◆ **Raw data**
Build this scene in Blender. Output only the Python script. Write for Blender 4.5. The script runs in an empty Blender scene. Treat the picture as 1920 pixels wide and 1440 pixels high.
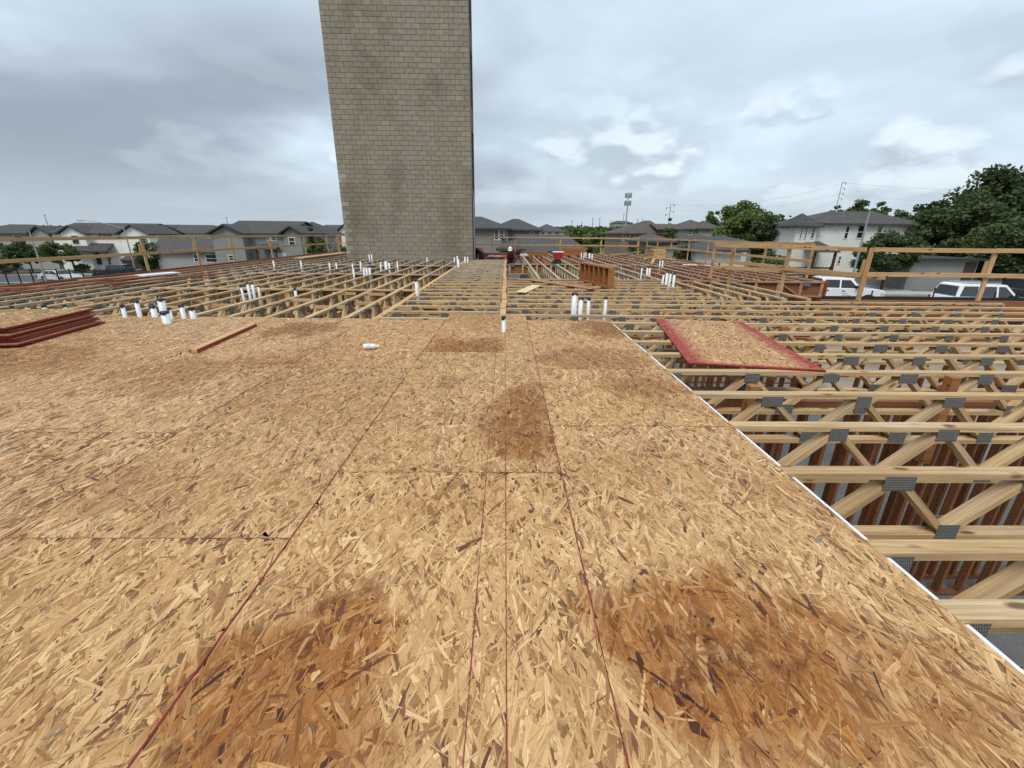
import bpy, bmesh, math, random
import numpy as np
from mathutils import Vector, Matrix
random.seed(7); rng = np.random.default_rng(7)
scene = bpy.context.scene
COL = scene.collection
R = math.radians

# ------------------------------------------------------------------ camera
F_PX, PITCH, YAW, ROLL, EYE = 800.0, R(19.42), R(0.88), R(0.62), 1.243
cd = bpy.data.cameras.new('camera'); cam = bpy.data.objects.new('camera', cd); COL.objects.link(cam)
cd.sensor_width = 36.0; cd.lens = 36.0 * F_PX / 1920.0; cd.clip_start = 0.05; cd.clip_end = 6000
fwd = Vector((math.sin(YAW) * math.cos(PITCH), math.cos(YAW) * math.cos(PITCH), -math.sin(PITCH)))
r0 = Vector((math.cos(YAW), -math.sin(YAW), 0)); u0 = r0.cross(fwd)
rgt = r0 * math.cos(ROLL) + u0 * math.sin(ROLL); upv = -r0 * math.sin(ROLL) + u0 * math.cos(ROLL)
cam.matrix_world = Matrix(((rgt.x, upv.x, -fwd.x, 0), (rgt.y, upv.y, -fwd.y, 0), (rgt.z, upv.z, -fwd.z, EYE), (0, 0, 0, 1)))
scene.camera = cam
C0 = Vector((0, 0, EYE))
def ray(x, y): return fwd + rgt * ((x - 960) / F_PX) - upv * ((y - 720) / F_PX)
def onz(x, y, z=0.0):
    v = ray(x, y); return C0 + v * ((z - EYE) / v.z)
def atY(x, y, Y):
    v = ray(x, y); return C0 + v * (Y / v.y)
def depth(p): return (Vector(p) - C0).dot(fwd)

# ------------------------------------------------------------------ sky, sun, exposure
SUN_EL, SUN_AZ = 58.0, 205.0          # azimuth: direction the light comes from, clockwise from +Y
CUM_OFF = 0.9
SKY_OFF = (11.5, 3.3, 2.5)
world = bpy.data.worlds.new('World'); scene.world = world; world.use_nodes = True
def build_world():
    nt = world.node_tree; N = nt.nodes; L = nt.links; N.clear()
    def nd(t, **k):
        n = N.new(t)
        for a, b in k.items(): setattr(n, a, b)
        return n
    def math_(op, a, b=None, clamp=False):
        n = nd('ShaderNodeMath', operation=op, use_clamp=clamp)
        for i, v in enumerate((a, b)):
            if v is None: continue
            if isinstance(v, (int, float)): n.inputs[i].default_value = v
            else: L.new(v, n.inputs[i])
        return n.outputs[0]
    def ramp(v, a, b, c=0.0, d=1.0, smooth=True):
        n = nd('ShaderNodeMapRange', interpolation_type='SMOOTHSTEP' if smooth else 'LINEAR')
        L.new(v, n.inputs[0]); n.inputs[1].default_value = a; n.inputs[2].default_value = b
        n.inputs[3].default_value = c; n.inputs[4].default_value = d
        return n.outputs[0]
    def mix(f, a, b):
        n = nd('ShaderNodeMix', data_type='RGBA')
        for s, v in ((n.inputs[0], f), (n.inputs[6], a), (n.inputs[7], b)):
            if isinstance(v, tuple): s.default_value = v + (1,)
            elif isinstance(v, (int, float)): s.default_value = v
            else: L.new(v, s)
        return n.outputs[2]
    tc = nd('ShaderNodeTexCoord'); sep = nd('ShaderNodeSeparateXYZ'); L.new(tc.outputs['Generated'], sep.inputs[0])
    x, y, z = sep.outputs
    zz = math_('ADD', math_('MAXIMUM', z, 0.0), 0.16)
    cx = math_('DIVIDE', x, zz); cy = math_('DIVIDE', y, zz)
    def noise(scale, detail, rough, off=(0, 0, 0), sx=1.0, sy=1.0, dist=0.0):
        c = nd('ShaderNodeCombineXYZ'); L.new(cx, c.inputs[0]); L.new(cy, c.inputs[1])
        m = nd('ShaderNodeMapping'); L.new(c.outputs[0], m.inputs[0]); m.inputs['Location'].default_value = off; m.inputs['Scale'].default_value = (sx, sy, 1)
        n = nd('ShaderNodeTexNoise'); L.new(m.outputs[0], n.inputs['Vector'])
        n.inputs['Scale'].default_value = scale; n.inputs['Detail'].default_value = detail; n.inputs['Roughness'].default_value = rough; n.inputs['Distortion'].default_value = dist
        return n.outputs[0]
    sky = nd('ShaderNodeTexSky', sky_type='NISHITA', sun_disc=False)
    sky.sun_elevation = R(SUN_EL); sky.sun_rotation = R(SUN_AZ); sky.air_density = 1.4; sky.dust_density = 2.0
    sk = nd('ShaderNodeVectorMath', operation='SCALE'); L.new(sky.outputs[0], sk.inputs[0]); sk.inputs['Scale'].default_value = 0.10
    # pale veil over the blue, heavy grey banks, then heaped cumulus low over the horizon
    veil = ramp(noise(0.8, 5, 0.55, (3.1, 1.7, 0), 1, 1, 0.4), 0.35, 0.68)
    col = mix(0.90, sk.outputs[0], mix(veil, (0.385, 0.47, 0.545), (0.50, 0.605, 0.69)))
    bank = noise(0.42, 6, 0.45, SKY_OFF, 0.9, 1.0, 0.35)
    fine = noise(1.5, 6, 0.48, (5.0, 2.0, 1.0), 0.9, 1.1, 0.4)
    bank2 = math_('ADD', math_('ADD', bank, math_('MULTIPLY', math_('SUBTRACT', fine, 0.5), 0.22)), math_('MULTIPLY', x, -0.15))
    col = mix(ramp(bank2, 0.40, 0.58, 0.0, 0.85), col, mix(ramp(fine, 0.35, 0.66), (0.295, 0.355, 0.415), (0.44, 0.52, 0.59)))
    core = ramp(bank2, 0.53, 0.68, 0.0, 0.9)
    col = mix(core, col, (0.21, 0.255, 0.305))
    def cum(dz):
        d = nd('ShaderNodeCombineXYZ'); L.new(x, d.inputs[0]); L.new(y, d.inputs[1]); L.new(math_('MULTIPLY', math_('ADD', z, dz), 1.9), d.inputs[2])
        n = nd('ShaderNodeTexNoise'); L.new(d.outputs[0], n.inputs['Vector']); n.inputs['Scale'].default_value = 5.6; n.inputs['Detail'].default_value = 8; n.inputs['Roughness'].default_value = 0.45
        return n.outputs[0]
    c0, c1 = cum(CUM_OFF), cum(CUM_OFF + 0.03)
    band = math_('MULTIPLY', ramp(z, 0.02, 0.08), ramp(z, 0.36, 0.12))
    m = math_('MULTIPLY', ramp(c0, 0.465, 0.57), band)
    top = ramp(math_('SUBTRACT', c0, c1), -0.02, 0.09)
    col = mix(math_('MULTIPLY', math_('MULTIPLY', m, ramp(bank2, 0.56, 0.40, 0.25, 1.0)), 0.66), col, mix(top, (0.30, 0.36, 0.41), (0.60, 0.67, 0.72)))
    hz = ramp(z, 0.15, 0.0)
    col = mix(math_('MULTIPLY', hz, 0.75), col, (0.35, 0.41, 0.455))
    col = mix(ramp(z, 0.0, -0.02), col, (0.2, 0.21, 0.21))
    bg = nd('ShaderNodeBackground'); L.new(col, bg.inputs[0]); bg.inputs[1].default_value = 1.0
    out = nd('ShaderNodeOutputWorld'); L.new(bg.outputs[0], out.inputs[0])
build_world()
sd = bpy.data.lights.new('sun', 'SUN'); sd.energy = 1.5; sd.angle = R(24); sd.color = (1.0, 0.955, 0.89)
sun = bpy.data.objects.new('sun', sd); COL.objects.link(sun)
sun.rotation_euler = (R(90 - SUN_EL), 0, R(180 - SUN_AZ)); sun.location = (0, 0, 40)
vs = scene.view_settings; vs.view_transform = 'Standard'; vs.look = 'None'; vs.exposure = 0.66; vs.gamma = 1.0; vs.use_curve_mapping = False
scene.cycles.use_denoising = False
scene.cycles.max_bounces = 6; scene.cycles.diffuse_bounces = 3; scene.cycles.glossy_bounces = 2; scene.cycles.transmission_bounces = 4

# ------------------------------------------------------------------ materials
MATS = {}
def new_mat(name):
    m = bpy.data.materials.new(name); m.use_nodes = True; MATS[name] = m
    nt = m.node_tree; return m, nt.nodes, nt.links, nt.nodes['Principled BSDF']
def _mix(N, L, f, a, b, mode='MIX'):
    n = N.new('ShaderNodeMix'); n.data_type = 'RGBA'; n.blend_type = mode
    for s, v in ((n.inputs[0], f), (n.inputs[6], a), (n.inputs[7], b)):
        if isinstance(v, tuple): s.default_value = v + (1,) if len(v) == 3 else v
        elif isinstance(v, (int, float)): s.default_value = v
        else: L.new(v, s)
    return n.outputs[2]
def _rng(N, L, v, a, b, c=0.0, d=1.0):
    n = N.new('ShaderNodeMapRange'); L.new(v, n.inputs[0])
    for i, k in enumerate((a, b, c, d)): n.inputs[i + 1].default_value = k
    return n.outputs[0]
def _noise(N, L, vec, scale, detail=4, rough=0.55, mscale=None, rot=None, off=None):
    if mscale or rot or off is not None:
        m = N.new('ShaderNodeMapping'); L.new(vec, m.inputs[0])
        if mscale: m.inputs['Scale'].default_value = mscale
        if off is not None: L.new(off, m.inputs['Location'])
        vec = m.outputs[0]
    n = N.new('ShaderNodeTexNoise'); L.new(vec, n.inputs['Vector']); n.inputs['Scale'].default_value = scale
    n.inputs['Detail'].default_value = detail; n.inputs['Roughness'].default_value = rough
    return n.outputs[0]
def _bump(N, L, bsdf, h, strength, dist):
    b = N.new('ShaderNodeBump'); L.new(h, b.inputs['Height']); b.inputs['Strength'].default_value = strength; b.inputs['Distance'].default_value = dist
    L.new(b.outputs[0], bsdf.inputs['Normal'])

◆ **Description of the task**
Every line from the top of the material above through the line with "R = math.radians" should be duplicated exactly, please; leave out the pictures.

◆ **Result for this exercise**
Build this scene in Blender. Output only the Python script. Write for Blender 4.5. The script runs in an empty Blender scene. Treat the picture as 1920 pixels wide and 1440 pixels high.
import bpy, bmesh, math, random
import numpy as np
from mathutils import Vector, Matrix
random.seed(7); rng = np.random.default_rng(7)
scene = bpy.context.scene
COL = scene.collection
R = math.radians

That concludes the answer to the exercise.